News Local/State

110th District Illinois House Race Interview: Reggie Phillips

 
Republican State Representative Reggie Phillips of Charleston.

St. Rep. Reggie Phillips (R-Charleston) stands in the showroom of Unique Homes, his business in Charleston. Phillips is seeking a second term in the March 15th Illinois Primary. Jim Meadows/Illinois Public Media

State Representative Reggie Phillips is a Charleston businessman whose businesses include residential and commercial building construction, student apartment rentals, a hotel, two restaurants and a chain of assisted living facilities.

He was first elected to the Illinois House in 2014, succeeding Republican Brad Halbrook, who’s running this year for the GOP nomination in the neighboring 102nd House District.

The 110th Illinois House District stretches through Coles, Cumberland, Clark and Crawford Counties in eastern Illinois. It’s home to Eastern Illinois University, a state university that’s been hurt by the eight-month-old state budget impasse. The university has laid off employees, and Moody’s recently downgraded its bond rating.

Phillips says that restoring state higher education funding is his top priority --- and he wants to do it quickly, separate from a budget settlement, which he believes could be slow in coming.

“I honestly believe that the budget impasse could go into November past the elections,” Phillips told Illinois Public Media’s Jim Meadows.

Phillips supports Governor Bruce Rauner’s Turnaround Agenda and has received a campaign contribution from Rauner’s campaign fund. But he hopes to persuade Rauner to reduce the budget cuts proposed for higher education --- about 33 percent for the current fiscal year and 20 percent for FY 2017. Phillips says a 10 percent cut in state funding is all that state schools like Eastern Illinois University can realistically bear for now.
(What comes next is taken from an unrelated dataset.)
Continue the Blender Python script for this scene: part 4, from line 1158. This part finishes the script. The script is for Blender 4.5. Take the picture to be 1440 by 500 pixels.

Without a budget settlement, Phillips says funding for higher education could be paid for reforms in procurement procedures, or by legislation allowing the governor to “sweep” excess fund balances to other state funds (Phillips is co-sponsor with Democrat Ken Dunkin a House bill for the latter proposal).

Both of these proposals have gone nowhere in the General Assembly, and for that, and the rest of the state budget impasse, Phillips blames the Democratic Illinois House Speaker, Michael Madigan.

“The only reason he (Madigan) exists is to continue his supermajority and with that supermajority, he controls Illinois politics,” said Phillips, who says Madigan’s reign as the Democrats’ House leader coincides with Illinois’ mounting problems. He says those include high workers compensation costs, businesses leaving Illinois, and sluggish employment compared to Indiana and other neighboring states.

Phillips supports Governor Rauner’s proposal that Democrats approve just a few of his Turnaround Agenda items in exchange for a budget settlement. He says the governor is now giving a handful of proposals priority, such as workers compensation reform and tort reform. He says other proposals such as local Right-To-Work zones (which Phillips supported in his 2014 campaign) and term limits are “dead issues” for now. But he believes Democratic lawmakers may find the other proposals attractive, because they are directly connected to promoting job growth.

“They’re interested in jobs,” said Phillips, “but right now they set and take the scraps from Madigan’s table …  And I’m trying to convince them, you’ll have a win-win scenario if you break from that kind of mentality, and work with us.”

And if Democrats approve some of the Turnaround Agenda items sought by Gov. Rauner, Phillips says he’s ready to support something he’s opposed up to now --- a return to the higher state income tax rate that was enacted in 2011 but expired in 2015.

“We’re going to have to have an increased tax,” said Phillips. “And I hate that, but here’s the deal. If that’s what we need to save our universities, and we need to compromise with that, and they need to give us economic reforms, I’ll give them the taxes.”

After just a year in office, Phillips says the job of state representative has been “exhausting and exasperating”, but he’s glad he did it because of what he’s learned from the experience. He says it’s not a job for the thin-skinned, and that he’s set himself up for criticism due to his outspoken personality. But Phillips says his outspokenness is necessary. He says if Republicans had been more outspoken during the years that Democrats were in the governor’s office, “we wouldn’t be all the way down to the point where we’re 50th ranked in everything”.